Comunque era un vulnus del quale nessuno la incolpava, dato che spesso non agiva per sua volontà, ma seguendo quella della famiglia. Allora il colpevole era lo sposo che in un certo senso, se non con la forza fisica, ma con quella morale, affettiva, e altro, se la portava via.
Il matrimonio per ratto simulato della sposa, a cominciare da quello delle Sabine, è stata una delle forme più praticate ai primordi della civiltà ed è durata a lungo nelle società tribali, sia pure regolata da norme rigide e precise. Tale forma aveva i suoi vantaggi, se non altro liberava la sposa dalla responsabilità di lasciare volontariamente la casa, ma quali che fossero i modi, sempre lo sposo era quello malvisto e lui doveva pagare.
Al tempo stesso la partenza della sposa era sentita come una perdita, non solo affettiva, ma di presenza fisica nella vita comune. In certi luoghi, quando una ragazza andava ad abitare fuori del paese si arrivava, come a Rivara a suonare le campane a morto finché non veniva fatta l’oblazione dallo sposo. Ognuno piangeva la perdita a modo suo: i parenti con le lacrime, gli amici con la parata e poi ci si metteva anche il parroco. Tra i diritti di parata si trovano non di rado istituiti anche quelli della parrocchia la quale, andando a stare fuori la sposa, veniva a perdere tutti quanti i proventi che sarebbero derivati dalla sua presenza, per cui ancora prima della guerra a Mangano lo sposo della donna che andava a stare fuori della parrocchia, offriva al parroco un’oblazione pari a alla metà del costo d’un funerale per la chiesa, cifra che veniva detta sepoltura della sposa, che il parroco non avrebbe mai celebrato.
Lo sposo per antica consuetudine è destinato a pagare e pagava quasi sempre volentieri: dal numero delle parate che trovava per la strada verificava quanto affetto la gente aveva verso la sua sposa e si rallegrava della bella chiappa che aveva fatto. Certamente non faceva considerazioni di carattere antropologico, ma capiva benissimo il senso dell’usanza, tanto sono forti i riti da comunicare senza parole sentimenti primitivi, presenti ed eterni.
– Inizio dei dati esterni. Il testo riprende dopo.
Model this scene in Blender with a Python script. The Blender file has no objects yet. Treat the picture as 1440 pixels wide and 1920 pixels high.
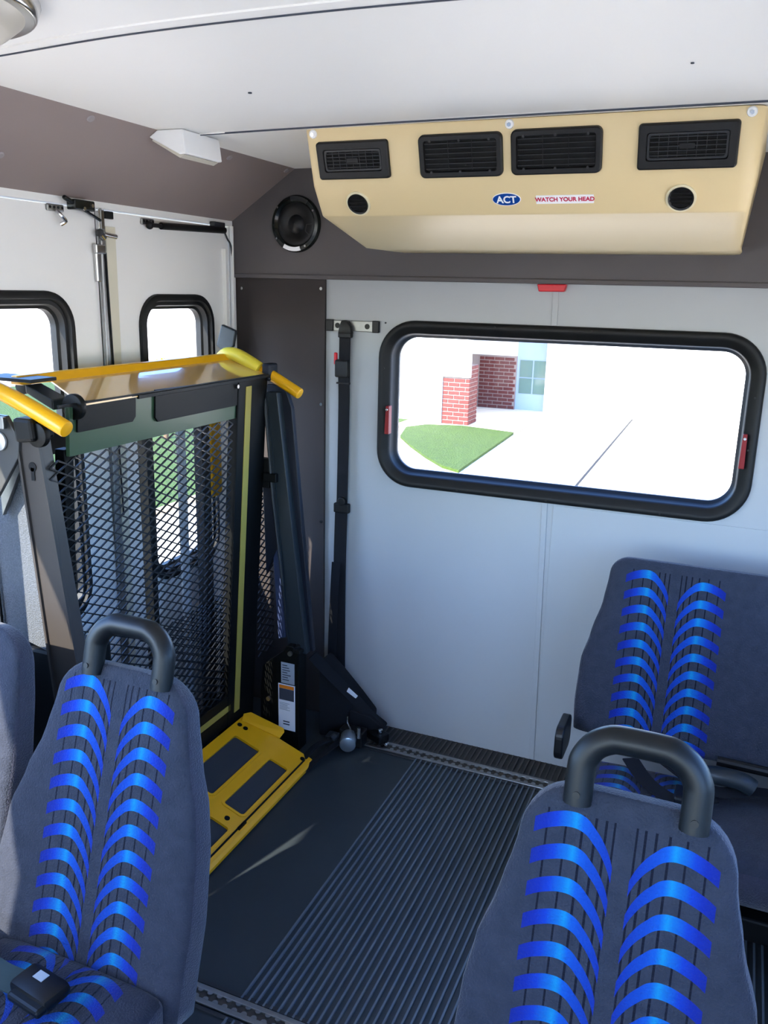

Un tempo non era così. A cominciare dal mondo romano e da quello greco i giovani si aggregavano in associazioni riconosciute con le loro funzioni, i loro diritti, le loro regole rispettate dagli adulti. Le età si distinguevano in certi luoghi cominciando dal gioco delle noci, quindi da tenere le monete, sedere a tavola con gli adulti, avere qualcosa in proprietà, la prima barba, la prima fiera e il primo amore che dava il crisma di giovane. Prima di 16-17 anni non si poteva giocare a bocce o altro, né ballare alle feste. La vita si svolgeva in comunità che erano le associazioni giovanili dette anche Juventus o Abadie. Il princeps juventutis era detto Abate e aveva giurisdizione sui membri dell’Abadia. A Firenze queste organizzazioni presero il nome di Signorie, Potenze, Principati, Ducati. Altrove si chiamarono compagnie dai nomi stravaganti: compagnie di Asini, di Disperati, di Pazzi, ecc. A loro competeva lavorare all’organizzazione di giochi della festa del patrono, gare di tiro, rappresentazioni, pranzi, scampanate, maggi, danze e quindi fare anche le barriere.